The UN peacekeepers who sit on the Blue Line, the border fence separating Lebanon from northern Israel, heard nothing, felt nothing.
But just a few metres under where they patrol — for days, for months, for years — Hezbollah operatives were drilling, burrowing down and across, to give their troops a surprise advantage in plans to overwhelm the Galilee.
When Israel announced last December that it was launching ‘Operation Northern Shield’ to search for Hezbollah tunnels, even some of the group’s leaders were shocked, such was the secrecy of the digging campaign.
“We heard them saying to each other, ‘What are the Zionists up to now? Do we have tunnels?’” says IDF spokesman Lt Col Jonathan Conricus. “That led us to grasp how much strategic effort had gone into it being their surprise weapon.”
Within a few months the IDF had discovered six tunnels. It wasn’t easy work. Littering the border are small white pipes which indicate where boreholes were made in an attempt to locate exactly where the tunnels were.
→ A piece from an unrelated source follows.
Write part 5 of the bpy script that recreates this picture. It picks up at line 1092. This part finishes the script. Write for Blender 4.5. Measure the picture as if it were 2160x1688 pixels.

It took two months of searching to find this final tunnel which would have ended close to the moshav of Shtula. Unveiled by the IDF just last month, it was the biggest of the tunnels and the closest to completion. More than a kilometer long, it goes 80 metres underground — the height of a 22-storey building.
It had enough electricity to provide power for the heavy-duty drills required to make the tunnel, complete with a messy fuse box, ventilation and even a telephone. A pulley rail system ensured rock and debris could be taken away. When the IDF first entered the tunnel, a soldier picked up the phone and was surprised to find it went straight through to a number. No one answered.
It is a strange experience heading into a Hezbollah tunnel for many reasons.
Clues to the people operating the machinery are all around you, from the rounded shapes carving the walls — the rock was removed using thick cylinders — to Arabic graffiti from the exhausted Hezbollah militants asking: ‘How much more can we take?’ and, ‘This is s***’.
It must have been laborious work. Experts believe progress may have been as slow as a metre a day.
Unlike the 60-odd tunnels found over the Gaza border, which were cemented over because of the sandy soil, here the walls are slick with underground clay and it is so moist that water drips onto you. The steep stairs are perfectly straight — perhaps anticipating hundreds or even thousands of troops walking on them — but are slippery in all the wetness. There is nothing to hang on to except for wet walls covered in more clay.
This tunnel started in a private house in a village called Ramiyeh in Southern Lebanon close to the border; other openings include a former warehouse and a cement factory, all now ‘neutralised’.
“These tunnels could have been used to go on a killing spree with a local community, taking over one of the villages or kidnapping people”, says Lt Col Conricus. “So we were very happy to incapacitate them before they could be used.”